The SNAI has said it will investigate the causes and those responsible for the prison riots.

Hundreds of military personnel and police have been deployed in a manhunt for Fito since Monday, while Noboa announced a 60-day nationwide state of emergency and a nightly curfew.

Neighbouring Colombia, the world’s largest cocaine producer, put its army on high alert Friday over the possibility that Fito could cross the border into its territory.

Once a bastion of peace situated between major cocaine producers, Ecuador has been plunged into crisis after years of expansion by the transnational cartels that use its ports to ship the drug to the United States and Europe.


‘We are going to win’ 


Noboa has vowed not to bow before the violence, giving orders to “neutralise” the criminal groups responsible.

“I believe we are going to win and I will not stop fighting until we do,” he told the BBC on Friday.

Narco gangs often use prisons as criminal offices, from where they manage drug trafficking, order assassinations, administer the proceeds of crime and fight to the death with rivals for power.

Ecuador’s murder rate quadrupled between 2018 and 2022, as the criminal gangs found a foothold in the country.

Last year was the worst yet, with 7,800 murders and a record 220 tonnes of drugs seized.

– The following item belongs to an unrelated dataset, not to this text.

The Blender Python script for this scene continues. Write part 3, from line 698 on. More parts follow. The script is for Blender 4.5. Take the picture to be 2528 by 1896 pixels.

Under Noboa’s presidency, the country has introduced two “super maximum” security prisons with a capacity for more than 3,000 people, with proposals for future “prison ships” also on the table.

Much of the country’s increasing violence has been concentrated in prisons, where spectacularly brutal clashes between inmates have left more than 460 dead, many beheaded or burned alive, since February 2021.